A man on death row for a 1998 murder asks Utah’s parole board for mercy
Jul 22, 2024, 11:14 AM
(Utah Department of Corrections via AP, File)
Utah officials began hearing testimony Monday about whether a man facing execution next month should be spared the death penalty for murdering his girlfriend’s mother and instead remain imprisoned for life.
The parole board hearing comes after state officials said Saturday that they no longer plan to use an untested combination of execution drugs that Taberon Dave Honie’s lawyers said could cause “excruciating pain.” They will use a single different drug instead — pentobarbital — which has been used by other states and in federal executions.
The scheduled Aug. 8 execution would be Utah’s first since Ronnie Lee Gardner was killed by firing squad in 2010, according to the state Department of Corrections.
Honie, members of his family and representatives of the victim, 49-year-old Claudia Benn, were expected to testify in the two-day hearing. Utah Board of Pardons & Parole Chairman Scott Stephenson said a decision would be made “as soon as practical” following the proceedings.
Honie’s lawyers said a traumatic and violent childhood coupled with his long-time drug abuse, a previous brain injury and extreme intoxication fueled his behavior when he broke into his girlfriend’s mother’s house and killed her following what Honie’s lawyers called “a domestic dispute.”
They blamed poor legal advice for allowing Honie — a native of Arizona’s Hopi Indian Reservation — to be sentenced by a judge instead of a jury that might have been more sympathetic and spared him the death penalty.
“Mr. Honie has always expressed genuine remorse and sadness … from the moment he was arrested,” they wrote in his commutation petition. Honie has a grown daughter and is “worthy of mercy,” it said.
Attorneys for the state urged the board to reject the request for a lesser sentence.
They said the judge who sentenced Honie already considered his remorse, his difficult upbringing and his state of intoxication when he killed Benn. Honie, then 22 years old, smashed a glass door to enter Benn’s house while she was home with her grandchildren then severely beat her and slashed her in the throat, in the vagina and around her anus, according to court documents.

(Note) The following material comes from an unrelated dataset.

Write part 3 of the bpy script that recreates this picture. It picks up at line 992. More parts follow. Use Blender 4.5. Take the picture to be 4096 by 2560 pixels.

Police arrived at the home to find him covered in blood, the documents said.
“Honie says the board should show him mercy because he has taken responsibility for killing Claudia,” the state’s lawyers wrote. “The commutation petition itself is a long deflection of responsibility that never once acknowledges any of the savage acts he inflicted on Claudia or her granddaughters.”
Honie was convicted in 1999 of aggravated murder.
After decades of failed appeals, Honie’s execution warrant was signed last month despite defense objections to the planned lethal drug combination of the sedative ketamine, the anesthetic fentanyl and potassium chloride to stop his heart. Honie’s attorneys sued, and corrections officials agreed to switch to pentobarbital.
There’s been evidence that pentobarbital can also cause extreme pain, including in federal executions carried out in the last months of Donald Trump’s presidency.